Sunday, 21 April 2013

Zero Dark Thirty (2012) – ★★★★

zero-dark-thirty-jessica-chastainDirector: Kathryn Bigelow
Writers: Mark Boal
Stars: Jessica Chastain, Jason Clarke, Jennifer Ehle

Anyone who hasn’t been living under a rock knows that Osama Bin Laden was the man behind the terrorist attack on 9/11. This is a movie that aims to reveal the long and arduous task that was to find and kill Bin Laden. Zero Dark Thirty is absolutely brilliant. It’s so thrilling that I found myself forgetting to breathe at times. It is meticulously acted by the stellar Jessica Chastain, with brilliant supporting performances. The cinematography in this film rivals Bigelow’s masterpiece, ‘The Hurt Locker.’ I thoroughly enjoyed watching this film, yet there were questions that weren’t answered.

The story is based around Maya (Jessica Chastain), and her quest to find Bin Laden. She’s a tough, intelligent, and stubborn CIA agent that stops at nothing to get information. She goes through tribulations such as: playing a hand in gruesome interrogations, surviving several assassination attempts from terrorists, and losing friends (her only friends). It’s her story for the first hour and a half, until we finally get to the ‘Storming of Bin Laden’s compound’ sequence. For the remainder of Zero Dark Thirty, the men who went in and killed Bin Laden are given the glory, with some of the most heart-stopping action sequences I’ve ever seen.

First off, I’m extremely pleased to see Bigelow had the balls to leave in the infamous ‘water-boarding’ torture scenes. There was much controversy over this being an inhumane use of interrogation, and this movie shows us why. It is excruciatingly ruthless through making the audience face what the people being interrogated went through. This includes being walked around like a dog, being locked up in tiny boxes, being sleep deprived through playing extremely loud heavy metal music, and of course being beaten to a pulp. It goes to show the efforts that the Americans went through to get their information, and shows at what cost it came. I didn’t enjoy these scenes one bit, but I can appreciate the effect it left on the tone of the movie. It created a sense of urgency, which is what was felt throughout the rest of the film.

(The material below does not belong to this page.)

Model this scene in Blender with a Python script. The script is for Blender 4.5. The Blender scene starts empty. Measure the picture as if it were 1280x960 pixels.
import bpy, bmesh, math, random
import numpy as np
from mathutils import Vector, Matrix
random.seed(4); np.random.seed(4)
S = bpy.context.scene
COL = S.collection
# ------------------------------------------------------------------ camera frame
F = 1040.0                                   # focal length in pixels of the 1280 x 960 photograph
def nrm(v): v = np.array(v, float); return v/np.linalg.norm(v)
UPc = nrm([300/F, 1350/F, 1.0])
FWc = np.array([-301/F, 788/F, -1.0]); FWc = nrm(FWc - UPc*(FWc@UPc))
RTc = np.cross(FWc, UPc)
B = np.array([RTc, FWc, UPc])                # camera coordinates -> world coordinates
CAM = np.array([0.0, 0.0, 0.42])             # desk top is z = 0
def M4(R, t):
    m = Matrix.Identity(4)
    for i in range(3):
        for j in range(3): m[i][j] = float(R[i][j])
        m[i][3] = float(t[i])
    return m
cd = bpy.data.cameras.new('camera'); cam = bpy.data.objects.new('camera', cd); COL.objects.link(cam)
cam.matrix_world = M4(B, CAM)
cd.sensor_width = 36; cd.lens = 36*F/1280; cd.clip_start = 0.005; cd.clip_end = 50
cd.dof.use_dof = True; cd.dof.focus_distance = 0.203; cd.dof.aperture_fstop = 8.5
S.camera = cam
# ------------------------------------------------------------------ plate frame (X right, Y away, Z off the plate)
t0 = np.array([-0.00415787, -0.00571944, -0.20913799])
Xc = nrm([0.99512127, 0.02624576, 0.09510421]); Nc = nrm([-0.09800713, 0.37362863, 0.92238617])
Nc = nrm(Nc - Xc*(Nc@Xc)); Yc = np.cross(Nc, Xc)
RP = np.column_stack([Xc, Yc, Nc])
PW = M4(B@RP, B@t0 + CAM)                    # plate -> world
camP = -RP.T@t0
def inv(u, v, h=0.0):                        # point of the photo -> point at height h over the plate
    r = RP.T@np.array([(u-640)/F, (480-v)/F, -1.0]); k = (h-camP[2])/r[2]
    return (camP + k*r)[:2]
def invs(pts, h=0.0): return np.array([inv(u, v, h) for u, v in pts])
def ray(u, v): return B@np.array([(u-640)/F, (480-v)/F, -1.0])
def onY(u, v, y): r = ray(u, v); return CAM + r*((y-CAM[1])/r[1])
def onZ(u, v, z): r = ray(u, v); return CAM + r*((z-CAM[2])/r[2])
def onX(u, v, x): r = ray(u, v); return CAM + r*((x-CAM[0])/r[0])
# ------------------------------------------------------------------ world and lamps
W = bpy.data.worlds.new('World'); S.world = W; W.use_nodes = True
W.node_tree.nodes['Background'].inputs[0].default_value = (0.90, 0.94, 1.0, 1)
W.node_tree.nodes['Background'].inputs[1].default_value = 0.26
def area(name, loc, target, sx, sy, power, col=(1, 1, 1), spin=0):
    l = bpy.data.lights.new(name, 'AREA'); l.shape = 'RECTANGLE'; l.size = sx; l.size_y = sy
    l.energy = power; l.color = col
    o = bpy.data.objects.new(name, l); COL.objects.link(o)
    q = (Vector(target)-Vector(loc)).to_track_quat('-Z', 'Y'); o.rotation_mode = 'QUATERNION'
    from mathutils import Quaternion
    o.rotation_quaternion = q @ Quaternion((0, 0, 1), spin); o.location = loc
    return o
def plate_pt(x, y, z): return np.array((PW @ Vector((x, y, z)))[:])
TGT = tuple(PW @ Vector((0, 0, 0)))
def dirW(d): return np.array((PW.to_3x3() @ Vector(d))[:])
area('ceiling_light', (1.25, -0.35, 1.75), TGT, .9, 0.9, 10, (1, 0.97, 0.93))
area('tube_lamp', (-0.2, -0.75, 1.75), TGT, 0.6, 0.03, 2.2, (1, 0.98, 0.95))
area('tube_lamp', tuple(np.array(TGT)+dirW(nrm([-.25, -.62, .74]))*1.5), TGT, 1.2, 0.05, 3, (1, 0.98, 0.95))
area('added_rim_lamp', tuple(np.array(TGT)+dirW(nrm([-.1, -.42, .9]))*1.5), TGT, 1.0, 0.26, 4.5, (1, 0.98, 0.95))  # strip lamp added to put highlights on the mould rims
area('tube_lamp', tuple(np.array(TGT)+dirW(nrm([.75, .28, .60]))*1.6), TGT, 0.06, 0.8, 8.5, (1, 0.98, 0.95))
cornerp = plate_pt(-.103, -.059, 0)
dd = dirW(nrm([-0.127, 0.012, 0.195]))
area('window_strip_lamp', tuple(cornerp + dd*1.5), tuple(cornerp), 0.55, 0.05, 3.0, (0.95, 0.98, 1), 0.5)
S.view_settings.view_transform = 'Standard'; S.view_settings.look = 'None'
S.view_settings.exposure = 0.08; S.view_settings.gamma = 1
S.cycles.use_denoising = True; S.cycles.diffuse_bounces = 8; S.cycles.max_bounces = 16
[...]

The major problem I have with this film is the lack of information on the events which occurred after the compound was stormed. It would have been great to see what they did with his body, which is one of the foggiest details surrounding the incident. They say that he was given a traditional funeral, but I don’t believe that for a second. It’s just something I would have liked clarification on, which Boal unfortunately did not add to the screenplay. A minor problem I found with the film was that Maya is given all the glory of finding Bin Laden. I’m sure she had copious amounts of help from other people, but that did not serve the purpose of the movie (so it was omitted). So I was left a little disappointed, but overall it didn’t take too much of the enjoyment away.

Zero Dark Thirty is one of the most thrilling movies you will ever see. It’s almost as good as The Hurt Locker, but lacks a good portrayal of human characters, and most of all, a well-rounded story to go with it. I enjoyed it immensely, which is a direct result of Kathryn Bigelow’s ballsy move: to make it as realistic as possible.